In December, Thomas played Trump International Golf Club in West Palm Beach with his dad and President Trump. (Thomas says, "It doesn't matter my political views, who I like or dislike: If a president ever asks me to do anything, I'm going to say yes.") And in the final minute of a recent NBA playoff game, with the Cavaliers clinging to a three-point lead, Cleveland guard J.R. Smith spotted Thomas courtside and made the motion of a golf swing. Smith was on the court at the time.
Thomas connects with celebrities but doesn't act like one. Thomas had lived in his house for months when somebody asked where the microwave was. His response: "I assume it's in the kitchen." He had never looked for it. This was when he learned he had no microwave. His explanation: "I finish what I eat. I'm not a leftover guy. I mean business when I eat dinner."
He has two roommates, fellow pros (and former Alabama golfers) Bud Cauley and Tom Lovelady. (Thomas's girlfriend, Jillian Wisniewski, lives in Chicago.) He now has a microwave—his cousin Taylor Britton bought him one for Christmas—and he also has a minifridge stocked with Coors Light, his favorite beer.
He is not a competition junkie like Jordan. He is not motivated by slights, real or perceived, like Jordan and Brady. He did not have a father selling the world his destiny like Tiger. He has no recollection of the first time he beat his father on the course, which baffles him: "That's what everybody remembers, the first time they beat their dad." He probably forgot because it meant so little to him.
One of the first things Mike Thomas did when his son hit it big was downgrade his office. He now works in a windowless room filled with Foot-Joys and golf balls. He still gives lessons for $65 to $80 for nonmembers—comically low prices for the coach of the No. 1 player in the world. He and Jani live in the same house where Justin grew up. Jani still does part-time work for a health-insurance sales agent. These are not people who are looking to change their lives.

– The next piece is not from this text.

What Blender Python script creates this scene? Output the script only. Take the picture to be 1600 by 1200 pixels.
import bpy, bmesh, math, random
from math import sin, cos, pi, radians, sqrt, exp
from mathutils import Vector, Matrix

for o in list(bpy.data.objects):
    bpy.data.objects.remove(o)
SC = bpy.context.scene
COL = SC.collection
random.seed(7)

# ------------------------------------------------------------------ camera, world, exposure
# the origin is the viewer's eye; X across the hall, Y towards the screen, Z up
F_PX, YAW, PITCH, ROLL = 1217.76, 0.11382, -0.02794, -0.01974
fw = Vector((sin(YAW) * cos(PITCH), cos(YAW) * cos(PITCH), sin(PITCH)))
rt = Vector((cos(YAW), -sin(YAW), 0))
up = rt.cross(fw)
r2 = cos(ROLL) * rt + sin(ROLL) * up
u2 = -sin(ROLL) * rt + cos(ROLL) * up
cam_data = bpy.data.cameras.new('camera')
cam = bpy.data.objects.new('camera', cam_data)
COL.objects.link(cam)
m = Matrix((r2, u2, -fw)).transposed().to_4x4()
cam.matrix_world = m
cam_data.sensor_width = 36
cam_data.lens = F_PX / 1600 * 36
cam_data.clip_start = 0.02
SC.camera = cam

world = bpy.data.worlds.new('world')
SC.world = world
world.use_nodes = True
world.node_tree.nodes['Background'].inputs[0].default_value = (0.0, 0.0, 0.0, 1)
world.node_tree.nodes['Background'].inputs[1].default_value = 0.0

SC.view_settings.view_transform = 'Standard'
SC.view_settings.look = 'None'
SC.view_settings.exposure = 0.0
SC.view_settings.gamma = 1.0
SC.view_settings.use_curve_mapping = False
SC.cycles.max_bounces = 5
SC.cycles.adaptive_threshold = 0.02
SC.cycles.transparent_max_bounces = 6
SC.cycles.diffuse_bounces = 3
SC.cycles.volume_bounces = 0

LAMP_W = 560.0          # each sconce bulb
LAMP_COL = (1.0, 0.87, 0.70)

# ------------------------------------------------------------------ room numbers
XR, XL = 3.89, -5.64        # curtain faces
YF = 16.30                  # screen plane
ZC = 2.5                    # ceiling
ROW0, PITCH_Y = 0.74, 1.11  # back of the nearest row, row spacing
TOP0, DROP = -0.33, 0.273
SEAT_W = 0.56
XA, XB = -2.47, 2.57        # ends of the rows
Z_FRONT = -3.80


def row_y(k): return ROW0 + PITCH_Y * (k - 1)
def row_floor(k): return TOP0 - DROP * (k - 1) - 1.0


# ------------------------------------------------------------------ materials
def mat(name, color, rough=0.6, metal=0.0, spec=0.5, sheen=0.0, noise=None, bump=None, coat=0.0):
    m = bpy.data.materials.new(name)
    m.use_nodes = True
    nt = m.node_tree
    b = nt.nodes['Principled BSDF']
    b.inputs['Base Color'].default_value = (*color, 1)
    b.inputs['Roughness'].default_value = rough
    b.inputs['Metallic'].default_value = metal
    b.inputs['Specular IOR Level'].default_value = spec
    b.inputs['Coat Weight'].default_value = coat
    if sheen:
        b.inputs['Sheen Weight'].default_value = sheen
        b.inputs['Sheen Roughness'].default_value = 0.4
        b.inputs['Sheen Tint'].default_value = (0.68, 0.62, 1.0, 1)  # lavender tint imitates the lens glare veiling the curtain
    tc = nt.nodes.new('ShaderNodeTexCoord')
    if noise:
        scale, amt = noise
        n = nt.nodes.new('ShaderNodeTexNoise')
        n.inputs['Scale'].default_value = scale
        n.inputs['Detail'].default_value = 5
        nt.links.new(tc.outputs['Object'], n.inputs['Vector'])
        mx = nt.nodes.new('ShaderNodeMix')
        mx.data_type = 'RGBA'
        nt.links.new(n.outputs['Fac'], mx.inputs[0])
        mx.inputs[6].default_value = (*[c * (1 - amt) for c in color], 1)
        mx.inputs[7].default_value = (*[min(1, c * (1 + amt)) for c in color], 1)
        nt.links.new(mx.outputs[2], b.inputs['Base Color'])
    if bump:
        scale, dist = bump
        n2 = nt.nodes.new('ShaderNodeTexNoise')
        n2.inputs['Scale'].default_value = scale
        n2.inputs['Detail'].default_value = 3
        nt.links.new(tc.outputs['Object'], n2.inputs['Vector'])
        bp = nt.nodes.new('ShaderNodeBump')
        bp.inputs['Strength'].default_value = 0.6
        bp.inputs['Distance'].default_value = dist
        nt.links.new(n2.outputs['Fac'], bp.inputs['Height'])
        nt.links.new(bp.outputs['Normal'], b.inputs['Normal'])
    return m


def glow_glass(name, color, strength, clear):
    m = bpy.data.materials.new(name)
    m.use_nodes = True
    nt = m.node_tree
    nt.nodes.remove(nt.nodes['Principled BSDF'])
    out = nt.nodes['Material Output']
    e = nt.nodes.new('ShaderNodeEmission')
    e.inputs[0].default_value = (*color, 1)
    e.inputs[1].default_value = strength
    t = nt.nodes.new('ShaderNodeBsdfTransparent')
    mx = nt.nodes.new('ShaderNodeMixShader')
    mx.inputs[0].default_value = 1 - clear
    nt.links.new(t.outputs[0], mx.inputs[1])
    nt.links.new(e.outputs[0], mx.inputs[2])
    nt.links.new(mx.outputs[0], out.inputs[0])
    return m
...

Justin made that bridge between adolescence and adulthood so small that sometimes he forgets which side of it he is on. When he travels to majors, he rents a house for his high school buddies. When he goes to dinner with his parents in Kentucky, he finds himself waiting for them to pick up the check. He is forever their kid.
Over Mother's Day weekend, Thomas saw a picture of himself beginning his downswing. His right heel was up in the air. He never did fix that. He winced when he saw the photo: "What the hell am I doing? It's just terrible looking." But that weekend he moved up to No. 1 in the world, proof of what a boy can do when his parents give him the freedom to let his feet leave the ground.
"JUSTIN WASN'T AFRAID TO SUCCEED," MIKE SAYS. "A LOT OF PEOPLE ARE. THEY LIKE IT BACK IN FOURTH PLACE. JUSTIN, HE WAS PISSED WHEN HE WAS SECOND. THAT'S STUFF YOU CAN'T TEACH."
OPEN MINDED
With a field of 156 set to tee off at the 118th U.S. Open on June 14 at Shinnecock Hills in Southampton, N.Y., here are five players to watch
JORDAN SPIETH
His putting has been awful—he ranks 175th on the PGA Tour from inside 10 feet—but his all-around game makes him a favorite at every major.
HENRIK STENSON
The 42-year-old Swede is first on the Tour in both driving accuracy and greens in regulation. Sounds like a winning recipe.
PHIL MICKELSON
Lefty has a record six second-place finishes at the Open and is playing well enough—even at 47—to complete the career Grand Slam.
RORY MCILROY
Other than his runaway win at Congressional in 2011, his U.S. Open history is not great. But the links-style layout should suit his game.
RICKIE FOWLER
He has finished in the top five of three of the last four majors, closing with 67s in the last two. Fowler says he's ready to win one. He's right.